++++ Data extract ++++
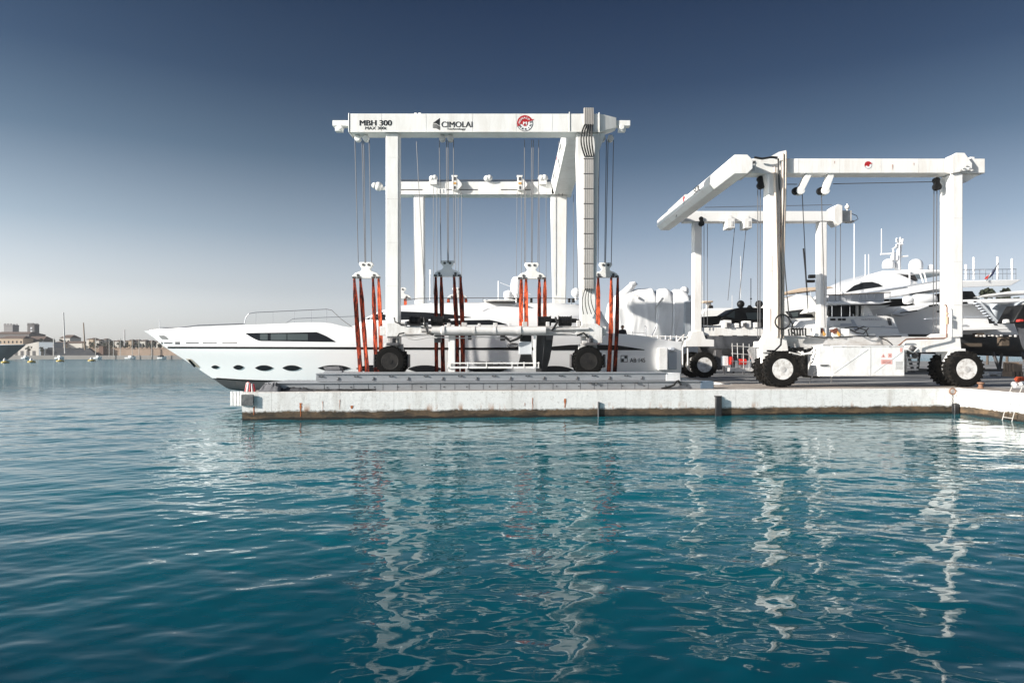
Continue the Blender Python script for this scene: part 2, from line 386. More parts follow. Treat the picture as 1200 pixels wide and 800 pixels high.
m, nt, b = new_mat('asphalt_yard')
nA = noise(nt, .25, 5, .6, (.5,1.5,1)); nB = noise(nt, 9, 4, .7)
ac = mixc(nt, ramp(nt, nA, [(.42,(0,0,0)),(.58,(1,1,1))]), (.13,.132,.138), (.3,.295,.29))
nt.links.new(mixc(nt, ramp(nt, nB, [(.45,(0,0,0)),(.8,(.4,)*3)]), ac, (.08,.08,.082)), b.inputs['Base Color']); b.inputs['Roughness'].default_value = .75
bump(nt, b, nB, .3, .01)
mb = MB(); mb.add([(13,40.5,QZ+.004),(23.6,38.6,QZ+.004),(25,36.5,QZ+.004),(24.6,10,QZ+.004),(250,10,QZ+.004),(250,165,QZ+.004),(13,165,QZ+.004)], [tuple(range(7))])
tag(mb.build('yard_pavement', m), kind='structure')

# ------------------------------------------------------------------ wheels
def make_wheel(name, Rw, w, parent, c, hub, tyre_mat, rim_mat):
    """tyre on a Y axis, outer face towards -Y; sub-part rim"""
    mb = MB(); h = w/2; ri = Rw*.56
    prof = [(ri,-h*.8),(ri*1.06,-h*.98),(Rw*.8,-h*1.02),(Rw*.9,-h*.98),(Rw*.955,-h*.8),(Rw*.96,0),(Rw*.955,h*.8),(Rw*.9,h*.98),(Rw*.8,h*1.02),(ri*1.06,h*.98),(ri,h*.8)]
    mb.lathe(prof, (0,0,0), 'y', 40)
    n = 26
    for j in range(n):
        for s in (-1, 1):
            t0 = 2*math.pi*(j+(.5 if s > 0 else 0))/n
            vs = []
            for rr in (Rw*.93, Rw):
                for yy, dt in ((s*.02, .0), (s*h*1.0, .09)):
                    for e in (-.055, .055):
                        t = t0+dt*1.0+e*(1.0 if rr < Rw else .8)
                        vs.append((rr*math.cos(t), yy, rr*math.sin(t)))
            mb.add(vs, [(0,1,3,2),(4,6,7,5),(0,4,5,1),(2,3,7,6),(0,2,6,4),(1,5,7,3)])
    o = mb.build(name, tyre_mat, parent, smooth=35); o.location = c
    mr = MB(); f = -h*.75*hub
    pr = [(ri*1.02, -h*.98),(ri*.96,-h*1.0),(ri*.9,-h*.96),(ri*.86,-h*.5),(ri*.66,-h*.34),(ri*.6,-h*.36),(ri*.56,-h*.56),(ri*.36,-h*.6),(ri*.33,-h*.92),(ri*.2,-h*1.0),(.01,-h*1.0)]
    mr.lathe(pr, (0,0,0), 'y', 32)
    mr.lathe([(ri*1.02,h*.9),(ri*.8,h*.5),(.01,h*.5)], (0,0,0), 'y', 24)
    for j in range(10):
        t = 2*math.pi*j/10; mr.cyl((ri*.47*math.cos(t),-h*.7,ri*.47*math.sin(t)), (ri*.47*math.cos(t),-h*.52,ri*.47*math.sin(t)), ri*.05, n=6)
    rr = mr.build('rim', rim_mat, o, smooth=30)
    mh = MB(); mh.lathe([(ri*.3,-h*1.01),(ri*.3,-h*1.04),(ri*.12,-h*1.06),(.01,-h*1.06)], (0,0,0), 'y', 20)
    mh.build('hub', GREYW if rim_mat is not RIMD else RIMD, o, smooth=30)
    return o
def rope(mb, a, b, r=.018): mb.tube([a, b], r, 6)

# ------------------------------------------------------------------ large boat hoist (left)
h1 = thing('boat_hoist', 'larger white gantry boat hoist with black lettering on its beam, straddling the long yacht', 'boat hoist', (-6.3,36.45,1.85))
DN, DF = 36.0, 50.2
bx = lambda name, mat, x0, x1, y0, y1, z0, z1, par=h1, bv=.03: MB().box(x0,x1,y0,y1,z0,z1).build(name, mat, par, bevel=bv, world=True)
TZ, BZ = 15.68, 14.72
mb = MB(); mb.box(-8.55, 4.55, DN, DN+1.02, BZ, TZ)
mb.box(4.57, 4.62, DN-.05, DN+1.07, BZ-.04, TZ+.06); mb.box(-8.63, -8.57, DN-.03, DN+1.05, BZ-.03, TZ+.03)
mb.hexa([(4.63,DN+.01,BZ),(4.63,DN+1.0,BZ),(5.55,DN+.8,BZ+.3),(5.55,DN+.25,BZ+.3)], [(4.63,DN+.01,TZ),(4.63,DN+1.0,TZ),(5.55,DN+.8,TZ-.12),(5.55,DN+.25,TZ-.12)])
ub = mb.build('top_beam', W1, h1, bevel=.03, world=True)
mb = MB(); mb.box(-8.52,4.5,DN-.05,DN+.05,BZ-.025,BZ-.003); mb.box(3.0,3.05,DN-.03,DN+.0,BZ+.0,TZ+.08)
mb.build('beam_flange', W1, ub, world=True)
for x0, x1, n in ((-9.55,-8.64,'l'), (5.56,6.3,'r')):
    mb = MB(); cx = (x0+x1)/2
    mb.box(x0, x1, DN+.32, DN+.72, BZ+.42, BZ+.72); mb.box(x0+.12, x0+.5, DN+.36, DN+.68, BZ+.16, BZ+.41)
    mb.cyl((cx-.08,DN+.29,BZ+.36),(cx-.08,DN+.75,BZ+.36),.14)
    mb.build('beam_end_bracket', W1, h1, bevel=.02, world=True)
mb = MB()
for x in (-5.2,-4.98): mb.box(x,x+.14,DN+.3,DN+.5,TZ,TZ+.16)
mb.build('warning_light', [W1], h1, bevel=.02, world=True)
# lettering and emblem on the beam
tp = lambda px, py: Vector((PX(px, DN-.004), DN-.006, PZ(py, DN)))
mi = ROOTM[h1.name].inverted()
text('lettering', 'MBH 300', INK, h1, mi @ tp(440.3,144.2), .29, 1.68, bold=.03)
text('lettering', 'MAX 300t', INK, h1, mi @ tp(440.5,150.3), .155, 1.12, bold=.016)
text('lettering', 'CIMOLAI', INK, h1, mi @ tp(535.5,146.0), .3, 1.62, bold=.016)
text('lettering', 'Technology', INK, h1, mi @ tp(534.5,151.6), .13, .98, bold=.016)
mb = MB(); th = (0,.004,0)
mb.prism([tp(507.3,144.3), tp(515.6,138.4), tp(515.2,147.8), tp(511,144.6)], th)
for k in range(4):
    o_ = k*1.35
    mb.prism([tp(507.2,145.2+o_), tp(510.9,145.4+o_), tp(515.8,148.6+o_*.8), tp(515.6,149.5+o_*.8), tp(510.8,146.3+o_), tp(507.2,146.0+o_)], th)
mb.build('lettering', INK, h1, world=True)
def emblem(parent, c, r, rot=Matrix.Identity(4), letters=True):
    """round red and white badge in the plane facing -Y at world point c"""
    mi = ROOTM[parent.name].inverted()
    Tm = Matrix.Translation(c) @ rot
    arc = lambda rr, a0, a1, n=24: [Tm @ Vector((rr*math.cos(R(a)), 0, rr*math.sin(R(a)))) for a in np.linspace(a0, a1, n)]
    def sh(pts, mat, name, y):
        off = Tm.to_3x3() @ Vector((0,-y,0))
        mb = MB(); mb.add([p+off for p in pts], [tuple(range(len(pts)))]); 
        return mb.build(name, mat, parent, world=True)
    disc = sh(arc(r, 0, 360, 48)[:-1], WHF, 'emblem', .002)
    mb = MB(); off = Tm.to_3x3() @ Vector((0,-.006,0))
    o_, i_ = arc(r, 186, 384), arc(r*.93, 186, 384)
    vs = [p+off for p in o_+i_]; n = len(o_); mb.add(vs, [(k,k+1,n+k+1,n+k) for k in range(n-1)])
    o_, i_ = arc(r, 26, 200), [Tm @ Vector(((-.95+1.87*k/23.)*r,0,(-.3+.64*k/23.)*r)) for k in range(24)][::-1]
    mb.build('emblem_ring', INK, parent, world=True)
    mb = MB(); vs = [p+off for p in o_+i_]; mb.add(vs, [(k,k+1,n+k+1,n+k) for k in range(n-1)])
    off2 = Tm.to_3x3() @ Vector((0,-.008,0)); pts = arc(r*.36, 0, 360, 30)[:-1]
    mb.add([p+off2 for p in pts], [tuple(range(len(pts)))])
    tip = [Tm @ Vector((x*r,0,z*r)) + off2 for x,z in ((.85,.28),(1.16,.5),(.8,.5))]; mb.add(tip, [(0,1,2)])
    tip = [Tm @ Vector((x*r,0,z*r)) + off2 for x,z in ((-.9,-.1),(-1.02,-.45),(-.62,-.25))]; mb.add(tip, [(0,1,2)])
    mb.build('emblem_field', RED, parent, world=True)
    if letters:
        mw, mk = MB(), MB()
        for word, mm, a0, a1, rr, flip in (('MONACO', mw, 172, 46, .68, 0), ('MARINE', mk, 214, 372, .72, 180)):
            for k, ch in enumerate(word):
                a = a0+(a1-a0)*k/(len(word)-1.0)
                rt = Tm.to_3x3().to_4x4() @ Matrix.Rotation(-R(a-90+flip), 4, 'Y')
                cc = Tm @ Vector((rr*r*math.cos(R(a)), -.012, rr*r*math.sin(R(a))))
                vs, fs = text('t', ch, INK, parent, (0,0,0), r*.24, None, None, .02, ret=True)
                mm.add([cc + rt @ Vector(v) for v in vs], fs)
        vs, fs = text('t', 'M', INK, parent, (0,0,0), r*.36, r*.42, None, .05, ret=True)
        mw.add([Tm @ (Vector(v)+Vector((0,-.014,0))) for v in vs], fs)
        mw.build('emblem_lettering', WHF, parent, world=True); mk.build('emblem_lettering', INK, parent, world=True)
emblem(h1, tp(615.2,144.6)+Vector((0,.004,0)), .425)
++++
Determine how many lines of the data contain "part" and give nothing but that number.

2